Leipzig 16.11.: Ultras vereint für die Sache
Am Sonntag, 16. November, um 11:30 Uhr, wird die Leipziger Innenstadt zum Schauplatz eines Bildes, das man in Deutschland nicht oft sieht: Ultraszenen aus allen Ecken des Landes laufen gemeinsam – Treffpunkt Goethestraße, nahe Hauptbahnhof. Unter dem Motto „Der Fußball ist sicher.“ geht es um weit mehr als einen Spaziergang. Es ist ein Moment, in dem die Kurve zeigt, dass Fankultur nicht nebenherläuft, sondern mitten im Herzen des Spiels steht.
Die letzten Male, an denen Ultras aus rivalisierenden Lagern gemeinschaftlich auf die Straße gingen, liegen Jahre zurück, in Berlin 2010. Demos, die damals schon gezeigt haben, wie groß die Schnittmenge ist, wenn es um den Erhalt von Fankultur geht. Jetzt, 2025, kommt es wieder dazu. Szenen, die sich sonst nicht einmal die Hand geben würden, treffen bewusst zusammen. Das passiert nicht aus Romantik, sondern aus Notwendigkeit. Die Botschaft ist deutlich: Wenn das Innenministerium an den Grundpfeilern von Fankultur sägt, findet man sich notfalls auch neben Leuten wieder, mit denen man sich im Ligabetrieb nichts schenkt.

Hintergrund der Demo sind Bestrebungen des Bundesinnenministeriums, Sicherheitskonzepte weiter zu verschärfen. Die Stichworte, die in den Kurven immer wieder fallen, heißen: personalisierte Tickets, Gesichtserkennung, digitale Kontrollsysteme an Stadioneingängen, zentrale Auswertungsstellen von Fanbewegungen, verschärfte Stadionverbotsrichtlinien. Für viele Fans fühlt sich das weniger nach „Sicherheit“ an und mehr nach einem Angriff auf Autonomie und Privatsphäre. Leipzig dient dabei nicht nur als geografischer Sammelpunkt, sondern auch als Bühne: ein Wochenende vor einem Länderspiel, mitten in einer Stadt, die sich gern modern, offen und sportaffin zeigt. Ein idealer Ort, um deutlich zu machen, was auf dem Spiel steht.

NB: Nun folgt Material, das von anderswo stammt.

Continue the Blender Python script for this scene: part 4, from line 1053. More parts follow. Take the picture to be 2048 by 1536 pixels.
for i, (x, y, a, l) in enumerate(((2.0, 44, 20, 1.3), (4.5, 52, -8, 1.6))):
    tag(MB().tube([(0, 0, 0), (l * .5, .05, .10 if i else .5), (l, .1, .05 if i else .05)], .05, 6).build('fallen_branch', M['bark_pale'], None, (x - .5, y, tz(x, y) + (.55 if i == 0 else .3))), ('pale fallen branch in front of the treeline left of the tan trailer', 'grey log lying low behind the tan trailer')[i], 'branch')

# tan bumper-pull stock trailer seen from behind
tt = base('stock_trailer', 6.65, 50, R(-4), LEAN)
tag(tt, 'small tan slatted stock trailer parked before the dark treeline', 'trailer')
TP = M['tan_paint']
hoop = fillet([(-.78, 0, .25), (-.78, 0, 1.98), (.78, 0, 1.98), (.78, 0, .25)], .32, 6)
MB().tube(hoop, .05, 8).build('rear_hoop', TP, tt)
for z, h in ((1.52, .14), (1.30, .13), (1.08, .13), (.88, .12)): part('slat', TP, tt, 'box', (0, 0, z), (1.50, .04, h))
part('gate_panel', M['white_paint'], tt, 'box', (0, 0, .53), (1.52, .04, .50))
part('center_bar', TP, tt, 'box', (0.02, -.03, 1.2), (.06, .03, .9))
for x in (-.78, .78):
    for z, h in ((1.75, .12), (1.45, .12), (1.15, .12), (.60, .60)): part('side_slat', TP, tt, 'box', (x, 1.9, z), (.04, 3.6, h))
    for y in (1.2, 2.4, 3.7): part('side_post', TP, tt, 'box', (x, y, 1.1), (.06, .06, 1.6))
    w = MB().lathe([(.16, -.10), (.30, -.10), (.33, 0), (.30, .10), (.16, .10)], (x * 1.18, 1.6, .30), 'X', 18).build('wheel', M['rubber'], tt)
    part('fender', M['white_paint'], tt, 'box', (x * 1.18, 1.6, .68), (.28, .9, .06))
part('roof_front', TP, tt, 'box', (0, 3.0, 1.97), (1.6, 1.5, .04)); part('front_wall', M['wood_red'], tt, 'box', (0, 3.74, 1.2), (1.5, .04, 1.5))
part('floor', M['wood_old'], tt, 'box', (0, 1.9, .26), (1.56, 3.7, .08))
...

Im Innenministerium spricht man gern von „Gefahrenabwehr“, „Optimierung“ und „verbesserten Zugangsprozessen“. In den Kurven versteht man dahinter etwas anderes: den Versuch, Fans zu kontrollieren wie Flugpassagiere und Fankultur zu standardisieren wie eine Messehalle. Die Demo in Leipzig ist deshalb nicht nur Reaktion, sondern ein Gegenentwurf: Fußball als sozialer Raum, nicht als entseeltes Event. Kultur statt Katalogisierung. Block statt Barcode.
Was am Sonntag passiert, ist ein Ausnahmezustand – und gerade deshalb so wichtig. Ultras, die sich sonst über 90 Minuten plus Nachspielzeit feindselig gegenüberstehen, laufen Seite an Seite. Nicht weil sie plötzlich Freunde wären. Sondern weil sie wissen, dass dieser Tag Gewicht hat. Es zeigt: Die Kurve kann Rivalität ruhen lassen, wenn die Grundlage ihrer Existenz bedroht wird. Es zeigt: Politik kann Entscheidungen treffen, aber die Fans entscheiden, wie laut sie darauf reagieren. Und es zeigt: Die Liebe zum Fußball ist nicht käuflich, nicht messbar, nicht per Algorithmus verwaltbar.
In Leipzig wird Fankultur sichtbar, nicht verwässert. Ein Tag, der zeigt, dass man sich nicht auflösen lässt in QR-Codes, Datenbanken und Zugangskontrollen. Ein Tag, an dem die Straße lauter ist als die Sitzungssäle. Ein Tag, an dem klar wird, dass Fußball mehr ist als Sicherheitspapiere. Casualline steht vollständig hinter diesem Statement. Nicht aus Nostalgie. Nicht aus Trotz. Sondern weil Fankultur genau das verdient: Gesicht. Präsenz. Lautstärke.